▶ EXERCISE PROMPT: The required output is the exact run of lines from the line containing "Model this scene" to the line containing "scene.camera = cam", inclusive, and nothing besides.

▶ DATA LINES:
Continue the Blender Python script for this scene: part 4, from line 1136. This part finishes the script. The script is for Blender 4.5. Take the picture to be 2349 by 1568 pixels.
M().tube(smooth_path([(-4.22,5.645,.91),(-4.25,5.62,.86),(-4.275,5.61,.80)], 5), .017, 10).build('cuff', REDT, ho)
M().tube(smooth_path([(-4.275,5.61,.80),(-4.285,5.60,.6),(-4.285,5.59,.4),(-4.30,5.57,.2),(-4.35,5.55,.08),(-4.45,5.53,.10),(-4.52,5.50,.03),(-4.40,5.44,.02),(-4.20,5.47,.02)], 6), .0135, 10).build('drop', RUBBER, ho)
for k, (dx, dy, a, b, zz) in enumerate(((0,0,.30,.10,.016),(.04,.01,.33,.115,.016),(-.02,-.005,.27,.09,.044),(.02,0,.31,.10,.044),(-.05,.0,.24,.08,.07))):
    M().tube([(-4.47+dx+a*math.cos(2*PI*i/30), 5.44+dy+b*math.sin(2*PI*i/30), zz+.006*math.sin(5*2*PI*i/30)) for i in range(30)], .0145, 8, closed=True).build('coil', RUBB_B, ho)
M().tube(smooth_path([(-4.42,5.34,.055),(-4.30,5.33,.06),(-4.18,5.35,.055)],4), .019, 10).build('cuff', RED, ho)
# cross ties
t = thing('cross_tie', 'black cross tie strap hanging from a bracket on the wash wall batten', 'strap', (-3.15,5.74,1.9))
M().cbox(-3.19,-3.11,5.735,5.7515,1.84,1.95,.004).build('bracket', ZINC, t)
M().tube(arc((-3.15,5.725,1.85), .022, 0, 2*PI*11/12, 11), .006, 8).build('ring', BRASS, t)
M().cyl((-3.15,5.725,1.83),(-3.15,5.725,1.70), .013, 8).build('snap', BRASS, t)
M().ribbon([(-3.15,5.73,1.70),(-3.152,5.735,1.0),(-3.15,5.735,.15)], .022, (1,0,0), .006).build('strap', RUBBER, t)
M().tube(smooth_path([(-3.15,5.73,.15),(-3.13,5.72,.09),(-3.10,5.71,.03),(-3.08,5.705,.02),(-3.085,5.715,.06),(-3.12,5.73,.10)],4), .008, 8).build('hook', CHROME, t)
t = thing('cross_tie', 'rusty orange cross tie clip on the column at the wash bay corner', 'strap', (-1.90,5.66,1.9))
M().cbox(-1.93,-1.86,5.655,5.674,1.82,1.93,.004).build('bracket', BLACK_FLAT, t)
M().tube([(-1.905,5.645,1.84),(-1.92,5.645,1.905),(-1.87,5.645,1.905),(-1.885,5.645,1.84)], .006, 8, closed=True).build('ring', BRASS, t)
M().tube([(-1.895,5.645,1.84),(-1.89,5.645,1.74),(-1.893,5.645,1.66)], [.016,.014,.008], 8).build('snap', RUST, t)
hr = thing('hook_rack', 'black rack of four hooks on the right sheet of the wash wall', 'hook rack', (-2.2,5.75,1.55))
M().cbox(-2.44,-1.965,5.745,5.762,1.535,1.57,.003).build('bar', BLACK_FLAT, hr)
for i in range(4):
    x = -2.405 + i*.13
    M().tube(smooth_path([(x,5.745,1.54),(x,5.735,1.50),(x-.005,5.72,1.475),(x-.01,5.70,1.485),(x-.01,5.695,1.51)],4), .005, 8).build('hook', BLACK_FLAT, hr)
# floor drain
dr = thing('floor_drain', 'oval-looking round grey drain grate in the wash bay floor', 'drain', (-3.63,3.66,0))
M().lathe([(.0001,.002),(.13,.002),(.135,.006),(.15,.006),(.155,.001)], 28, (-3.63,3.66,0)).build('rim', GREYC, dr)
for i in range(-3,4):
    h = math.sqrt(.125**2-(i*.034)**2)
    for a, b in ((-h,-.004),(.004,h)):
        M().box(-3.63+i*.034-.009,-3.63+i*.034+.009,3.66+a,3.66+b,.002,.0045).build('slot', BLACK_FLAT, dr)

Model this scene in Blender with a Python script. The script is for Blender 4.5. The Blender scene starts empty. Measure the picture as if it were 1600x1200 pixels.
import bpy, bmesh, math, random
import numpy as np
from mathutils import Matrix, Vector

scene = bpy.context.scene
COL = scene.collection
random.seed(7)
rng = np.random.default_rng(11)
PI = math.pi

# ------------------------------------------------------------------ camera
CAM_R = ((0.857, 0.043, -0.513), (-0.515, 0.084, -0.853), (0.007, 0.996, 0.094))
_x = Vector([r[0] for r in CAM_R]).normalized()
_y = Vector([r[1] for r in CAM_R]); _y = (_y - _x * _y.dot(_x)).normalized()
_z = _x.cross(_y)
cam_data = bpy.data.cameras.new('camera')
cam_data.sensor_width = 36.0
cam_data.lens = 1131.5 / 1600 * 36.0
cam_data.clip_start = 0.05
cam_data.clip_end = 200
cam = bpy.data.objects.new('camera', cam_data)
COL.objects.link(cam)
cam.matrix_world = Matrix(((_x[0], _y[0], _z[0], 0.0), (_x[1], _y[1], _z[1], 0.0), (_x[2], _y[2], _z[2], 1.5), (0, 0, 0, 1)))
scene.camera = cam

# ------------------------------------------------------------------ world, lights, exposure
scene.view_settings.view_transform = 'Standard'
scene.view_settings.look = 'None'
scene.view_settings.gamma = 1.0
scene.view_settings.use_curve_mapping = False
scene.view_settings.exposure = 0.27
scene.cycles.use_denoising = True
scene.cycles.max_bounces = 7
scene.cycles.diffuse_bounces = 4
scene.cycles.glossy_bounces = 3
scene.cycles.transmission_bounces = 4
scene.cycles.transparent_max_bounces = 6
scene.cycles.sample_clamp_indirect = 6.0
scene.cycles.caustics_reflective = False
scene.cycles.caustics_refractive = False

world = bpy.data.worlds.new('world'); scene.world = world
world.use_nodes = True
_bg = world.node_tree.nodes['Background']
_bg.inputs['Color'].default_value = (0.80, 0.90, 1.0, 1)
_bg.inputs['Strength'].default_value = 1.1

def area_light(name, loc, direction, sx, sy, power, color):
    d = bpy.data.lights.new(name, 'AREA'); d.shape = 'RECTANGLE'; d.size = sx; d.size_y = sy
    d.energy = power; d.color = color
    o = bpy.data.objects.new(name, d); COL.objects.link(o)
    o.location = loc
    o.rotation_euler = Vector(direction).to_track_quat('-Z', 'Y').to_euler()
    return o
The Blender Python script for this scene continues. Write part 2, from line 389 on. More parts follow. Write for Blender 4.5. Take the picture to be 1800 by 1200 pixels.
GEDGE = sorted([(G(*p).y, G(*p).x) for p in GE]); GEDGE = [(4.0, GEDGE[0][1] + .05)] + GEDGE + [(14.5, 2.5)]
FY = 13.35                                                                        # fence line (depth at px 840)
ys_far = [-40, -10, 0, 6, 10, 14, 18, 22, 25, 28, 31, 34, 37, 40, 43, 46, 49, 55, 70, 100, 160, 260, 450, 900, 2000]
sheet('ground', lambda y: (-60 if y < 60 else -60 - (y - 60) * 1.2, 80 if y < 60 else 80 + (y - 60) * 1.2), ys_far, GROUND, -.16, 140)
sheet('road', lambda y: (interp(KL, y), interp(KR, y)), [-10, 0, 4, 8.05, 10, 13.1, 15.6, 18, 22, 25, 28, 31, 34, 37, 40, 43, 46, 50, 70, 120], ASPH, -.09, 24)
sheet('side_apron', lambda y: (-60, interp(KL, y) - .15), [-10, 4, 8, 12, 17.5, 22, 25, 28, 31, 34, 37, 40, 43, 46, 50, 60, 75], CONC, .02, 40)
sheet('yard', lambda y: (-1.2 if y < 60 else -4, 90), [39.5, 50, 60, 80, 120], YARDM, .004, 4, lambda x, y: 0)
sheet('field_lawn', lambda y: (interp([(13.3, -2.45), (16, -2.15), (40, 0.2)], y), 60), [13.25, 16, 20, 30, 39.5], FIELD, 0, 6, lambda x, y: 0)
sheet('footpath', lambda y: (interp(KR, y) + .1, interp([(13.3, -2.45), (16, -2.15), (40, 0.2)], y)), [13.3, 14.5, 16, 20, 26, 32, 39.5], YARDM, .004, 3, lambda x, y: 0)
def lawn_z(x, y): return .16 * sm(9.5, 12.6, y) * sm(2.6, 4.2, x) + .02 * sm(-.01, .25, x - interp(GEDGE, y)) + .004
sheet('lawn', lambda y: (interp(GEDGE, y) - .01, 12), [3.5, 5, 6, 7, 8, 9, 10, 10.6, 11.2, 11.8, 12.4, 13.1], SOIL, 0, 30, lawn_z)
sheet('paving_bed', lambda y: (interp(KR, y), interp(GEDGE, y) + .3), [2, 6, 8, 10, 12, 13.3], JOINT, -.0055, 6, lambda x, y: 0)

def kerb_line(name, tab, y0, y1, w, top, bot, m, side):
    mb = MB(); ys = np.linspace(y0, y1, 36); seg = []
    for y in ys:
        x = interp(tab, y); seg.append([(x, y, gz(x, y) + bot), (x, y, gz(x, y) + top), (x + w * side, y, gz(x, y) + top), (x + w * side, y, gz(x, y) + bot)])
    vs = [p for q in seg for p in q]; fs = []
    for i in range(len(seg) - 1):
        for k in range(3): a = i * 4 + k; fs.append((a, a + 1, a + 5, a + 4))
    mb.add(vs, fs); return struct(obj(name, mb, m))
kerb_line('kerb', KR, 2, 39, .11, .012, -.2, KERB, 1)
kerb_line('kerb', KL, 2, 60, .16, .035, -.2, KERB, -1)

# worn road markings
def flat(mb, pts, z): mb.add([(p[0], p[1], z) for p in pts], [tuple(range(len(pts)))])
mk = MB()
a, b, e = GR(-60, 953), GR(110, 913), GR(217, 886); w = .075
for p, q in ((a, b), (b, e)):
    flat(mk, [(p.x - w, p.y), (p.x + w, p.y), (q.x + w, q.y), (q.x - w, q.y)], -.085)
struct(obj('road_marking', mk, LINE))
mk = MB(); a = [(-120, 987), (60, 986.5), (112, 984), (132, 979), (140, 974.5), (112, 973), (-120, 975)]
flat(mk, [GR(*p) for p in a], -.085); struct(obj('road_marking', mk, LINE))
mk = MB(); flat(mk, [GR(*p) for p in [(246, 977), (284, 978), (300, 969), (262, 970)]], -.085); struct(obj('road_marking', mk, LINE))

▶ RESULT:
Model this scene in Blender with a Python script. The script is for Blender 4.5. The Blender scene starts empty. Measure the picture as if it were 1600x1200 pixels.
import bpy, bmesh, math, random
import numpy as np
from mathutils import Matrix, Vector

scene = bpy.context.scene
COL = scene.collection
random.seed(7)
rng = np.random.default_rng(11)
PI = math.pi

# ------------------------------------------------------------------ camera
CAM_R = ((0.857, 0.043, -0.513), (-0.515, 0.084, -0.853), (0.007, 0.996, 0.094))
_x = Vector([r[0] for r in CAM_R]).normalized()
_y = Vector([r[1] for r in CAM_R]); _y = (_y - _x * _y.dot(_x)).normalized()
_z = _x.cross(_y)
cam_data = bpy.data.cameras.new('camera')
cam_data.sensor_width = 36.0
cam_data.lens = 1131.5 / 1600 * 36.0
cam_data.clip_start = 0.05
cam_data.clip_end = 200
cam = bpy.data.objects.new('camera', cam_data)
COL.objects.link(cam)
cam.matrix_world = Matrix(((_x[0], _y[0], _z[0], 0.0), (_x[1], _y[1], _z[1], 0.0), (_x[2], _y[2], _z[2], 1.5), (0, 0, 0, 1)))
scene.camera = cam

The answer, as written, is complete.